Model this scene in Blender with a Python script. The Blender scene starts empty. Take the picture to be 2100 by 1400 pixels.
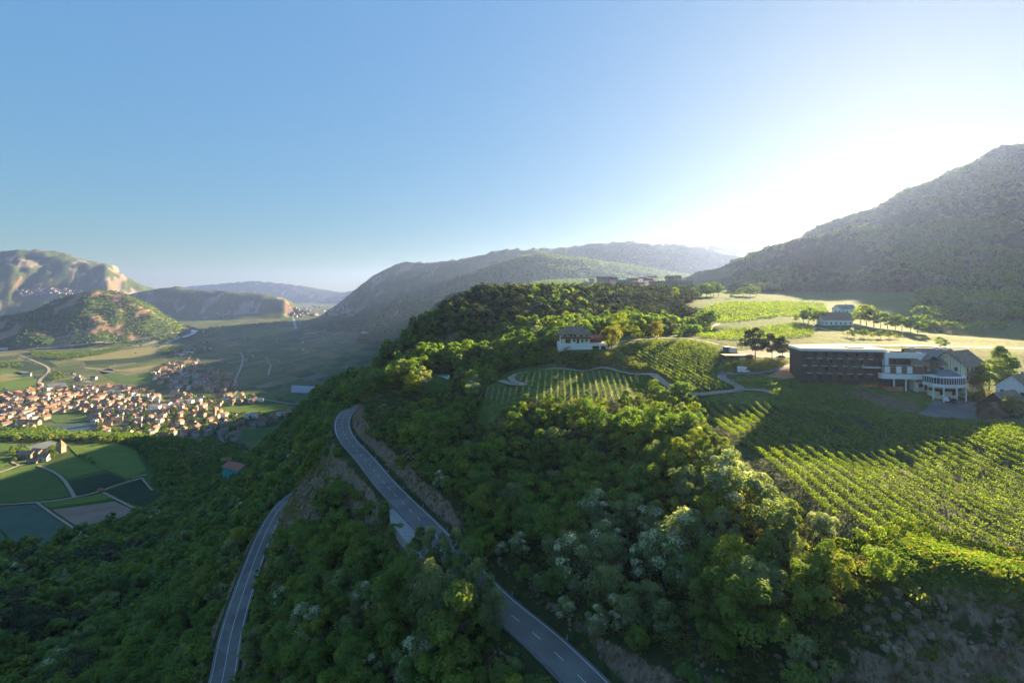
import bpy, math, random
import numpy as np
from mathutils import Vector, Matrix
random.seed(7); rng = np.random.default_rng(7)

HAZE_D, HAZE_G, HAZE_C = 4.4e-5, .56, (.33, .45, .88, 1)
# ------------------------------------------------------------------ camera
scene = bpy.context.scene
CZ = 330.0                    # camera height above the valley floor (z = 0)
FPX = 1050.0                  # focal length in photo pixels (2100 wide)
cam_data = bpy.data.cameras.new('camera')
cam = bpy.data.objects.new('camera', cam_data)
scene.collection.objects.link(cam)
cam.location = (0, 0, CZ)
cam.rotation_euler = (math.radians(90), 0, 0)
cam_data.sensor_width = 36; cam_data.lens = 18
cam_data.shift_y = -105 / 2100
cam_data.clip_start = 1; cam_data.clip_end = 60000
scene.camera = cam

# ------------------------------------------------------------------ sky, sun
SUN_EL, SUN_AZ = 14.3, 38.0   # azimuth clockwise from the view direction (+Y)
world = bpy.data.worlds.new('World'); scene.world = world; world.use_nodes = True
wn = world.node_tree.nodes; wl = world.node_tree.links
sky = wn.new('ShaderNodeTexSky'); sky.sky_type = 'NISHITA'; sky.sun_disc = False
sky.sun_elevation = math.radians(SUN_EL); sky.sun_rotation = math.radians(SUN_AZ)
sky.altitude = 400; sky.air_density = 1.0; sky.dust_density = 0.45; sky.ozone_density = 5.5
bg = wn['Background']; bg.inputs['Strength'].default_value = 0.142
# the glow round the sun is rolled off so that it does not drown the blue
def _wm(op, a, b):
    m = wn.new('ShaderNodeVectorMath'); m.operation = op
    for k, v in ((0, a), (1, b)):
        if isinstance(v, bpy.types.NodeSocket): wl.new(v, m.inputs[k])
        else: m.inputs[k].default_value = v
    return m
_l = _wm('DOT_PRODUCT', sky.outputs[0], (.2, .5, .3)).outputs['Value']
_k = wn.new('ShaderNodeMath'); _k.operation = 'MULTIPLY_ADD'; wl.new(_l, _k.inputs[0]); _k.inputs[1].default_value = 2.2; _k.inputs[2].default_value = 1.0
_c = wn.new('ShaderNodeCombineXYZ')
for q in range(3): wl.new(_k.outputs[0], _c.inputs[q])
wl.new(_wm('MULTIPLY', _wm('DIVIDE', sky.outputs[0], _c.outputs[0]).outputs[0], (.70, .67, .54)).outputs[0], bg.inputs['Color'])
sun_d = bpy.data.lights.new('sun', 'SUN'); sun_d.energy = 2.0; sun_d.angle = math.radians(0.6)
sun_d.color = (1.0, 0.77, 0.44)
sun = bpy.data.objects.new('sun', sun_d); scene.collection.objects.link(sun)
_a, _e = math.radians(SUN_AZ), math.radians(SUN_EL)
SUNV = Vector((math.sin(_a) * math.cos(_e), math.cos(_a) * math.cos(_e), math.sin(_e)))
sun.rotation_euler = SUNV.to_track_quat('Z', 'Y').to_euler()
scene.view_settings.view_transform = 'Standard'; scene.view_settings.look = 'None'
scene.view_settings.gamma = 1.0; scene.view_settings.use_curve_mapping = False
scene.view_settings.exposure = 3.82
scene.cycles.volume_bounces = 1; scene.cycles.max_bounces = 8
scene.cycles.diffuse_bounces = 5; scene.cycles.transmission_bounces = 3; scene.cycles.glossy_bounces = 2

# ------------------------------------------------------------------ numpy noise
def _hash(ix, iy, s):
    h = (ix.astype(np.int64) * 374761393 + iy.astype(np.int64) * 668265263 + s * 974634777) & 0xffffffff
    h = ((h ^ (h >> 13)) * 1274126177) & 0xffffffff
    return ((h ^ (h >> 16)) & 0xffff) / 65535.0
def vnoise(x, y, s=0):
    ix = np.floor(x); iy = np.floor(y); fx = x - ix; fy = y - iy
    u = fx * fx * (3 - 2 * fx); v = fy * fy * (3 - 2 * fy)
    a = _hash(ix, iy, s); b = _hash(ix + 1, iy, s); c = _hash(ix, iy + 1, s); d = _hash(ix + 1, iy + 1, s)
    return (a + (b - a) * u) * (1 - v) + (c + (d - c) * u) * v
def fbm(x, y, o=4, s=0, ridged=False):
    t = 0; amp = 1.0; n = 0
    for i in range(o):
        v = vnoise(x, y, s + i) * 2 - 1
        if ridged: v = 1 - 2 * np.abs(v)
        t = t + v * amp; n += amp; amp *= 0.5
        x = x * 2.03 + 17.3; y = y * 2.03 - 9.1
    return t / n

# ------------------------------------------------------------------ terrain control points
def P(px, py, D, th=0.0):
    """photo pixel at a distance -> world point, th = height of the trees standing there"""
    return ((px - 1050) / FPX * D, D, CZ - (py - 595) / FPX * D - th)

UP = CZ - 75.0     # level of the upper road
LO = CZ - 135.0    # level of the lower road
road_up_px = [(1203,1400),(1110,1309),(1010,1230),(897,1100),(795,1000),(748,940),(709,900),(700,872),(705,853),(716,842)]
road_up = [(90.0,-20.0),(60.0,18.0),(44.0,45.0),(29.0,72.0)] + [((x-1050)/FPX*75*FPX/(y-595), 75*FPX/(y-595)) for x, y in road_up_px] + [(-97,336),(-84,352),(-64,364),(-40,372)]
road_lo_px = [(456,1400),(472,1300),(503,1200),(540,1100),(567,1050),(587,1027)]
road_lo = [(-62,60),(-74,105),(-88,145)] + [((x-1050)/FPX*135*FPX/(y-595), 135*FPX/(y-595)) for x, y in road_lo_px] + [(-142,350),(-134,375),(-118,400),(-100,425)]
def smooth(pts, it=2):
    p = np.array(pts, float)
    for _ in range(it):
        q = [p[0]]
        for a, b in zip(p[:-1], p[1:]):
            q += [a * .75 + b * .25, a * .25 + b * .75]
        q.append(p[-1]); p = np.array(q)
    return p
RU = smooth(road_up, 3); RL = smooth(road_lo, 3)

cp = []
def C(*rows):
    for r in rows: cp.append(P(*r))
def W(*rows):
    for x, y, z in rows: cp.append((x, y, CZ + z))
for x, y in RU[::6]: cp.append((x, y, UP))
for x, y in RL[::6]: cp.append((x, y, LO))
# plateau edge along the near vineyard, and cliff under it
C((1420,818,225),(1440,870,190),(1480,935,152),(1540,985,132),(1600,1035,118),(1700,1110,102),(1800,1180,90),(1870,1208,86),(1980,1218,84),(2100,1230,82),(2400,1250,80),(2900,1280,78))
C((1300,1400,93),(1400,1400,89),(1500,1400,85),(1600,1400,82),(1700,1400,80.5),(1800,1400,79.5),(2100,1400,77.5),(2400,1420,76))
C((1850,1290,81.5),(2100,1310,79.5),(1700,1280,86),(1600,1230,93))
W((60,62,-92),(100,60,-90),(150,58,-88),(110,30,-105),(200,40,-100),(0,30,-110),(20,60,-88),(-30,60,-108),(300,60,-80),(300,0,-120),(0,-60,-150),(-60,0,-150),(200,-100,-160),(0,-300,-220),(-300,-300,-300),(400,-300,-200),(-200,-100,-260))
# wooded slope between the upper road and the plateau (tree height taken off)
C((1400,1180,103,9),(1500,1120,100,9),(1400,1020,125,9),(1300,1080,125,9),(1250,980,150,9),(1100,980,165,9),(1200,900,170,9),(1100,880,185,9),(1350,880,165,8),
  (1200,835,190,7),(1050,840,190,7),(1300,830,190,7),(1000,870,200,9),(900,850,248,9),(940,960,172,9),(800,850,238,9),(830,930,208,2),(900,990,178,2),(985,830,215,8),
  (880,800,262,8),(1390,830,205,6))
# plateau
C((1200,829,208),(1050,829,208),(1285,825,208),(1200,757,262),(1060,770,252),(1290,768,250),(1000,790,240),(1330,790,235),(1350,770,242),(1400,803,228),(1370,785,236),
  (1460,808,224),(1530,800,226),(1470,770,246),(1500,760,250),(1580,760,238),(1630,752,236),
  (1400,697,302),(1300,697,298),(1250,703,288),(1480,710,290),(1250,745,256),(1190,722,274),(1145,722,276),(1100,735,272,6),(1150,746,263),
  (1200,690,300,3),(1300,688,312),(1400,690,318),
  (1600,832,204),(1700,900,165),(1800,960,140),(1900,1050,113),(2000,1140,96),(2100,1100,101),(2100,900,150),(1900,840,195),(2000,850,190),(2100,860,175),(1800,850,188),(1700,830,200),
  (1640,795,213),(1780,797,212),(1900,822,200),(1980,812,204),(2060,845,185),
  (1640,720,285),(1560,735,268),(1560,722,282),(1700,712,290),(1900,712,285),(2060,720,270),(2200,760,230),(2400,900,150),(2600,800,190),(2400,1100,104),
  (1700,690,330),(1750,668,385),(1650,665,400),(1600,650,450),(1500,690,330),(1450,670,380),(1500,650,460),(1500,622,600),(1560,620,640),(1450,603,800),(1550,596,900),(1400,605,720),
  (1300,603,790),(1200,602,800),(1900,700,330),(2100,700,320),(1850,672,420),(2000,690,380))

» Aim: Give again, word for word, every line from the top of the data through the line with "scene.camera = cam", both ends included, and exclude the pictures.

» Worked solution:
Model this scene in Blender with a Python script. The Blender scene starts empty. Take the picture to be 2100 by 1400 pixels.
import bpy, math, random
import numpy as np
from mathutils import Vector, Matrix
random.seed(7); rng = np.random.default_rng(7)

HAZE_D, HAZE_G, HAZE_C = 4.4e-5, .56, (.33, .45, .88, 1)
# ------------------------------------------------------------------ camera
scene = bpy.context.scene
CZ = 330.0                    # camera height above the valley floor (z = 0)
FPX = 1050.0                  # focal length in photo pixels (2100 wide)
cam_data = bpy.data.cameras.new('camera')
cam = bpy.data.objects.new('camera', cam_data)
scene.collection.objects.link(cam)
cam.location = (0, 0, CZ)
cam.rotation_euler = (math.radians(90), 0, 0)
cam_data.sensor_width = 36; cam_data.lens = 18
cam_data.shift_y = -105 / 2100
cam_data.clip_start = 1; cam_data.clip_end = 60000
scene.camera = cam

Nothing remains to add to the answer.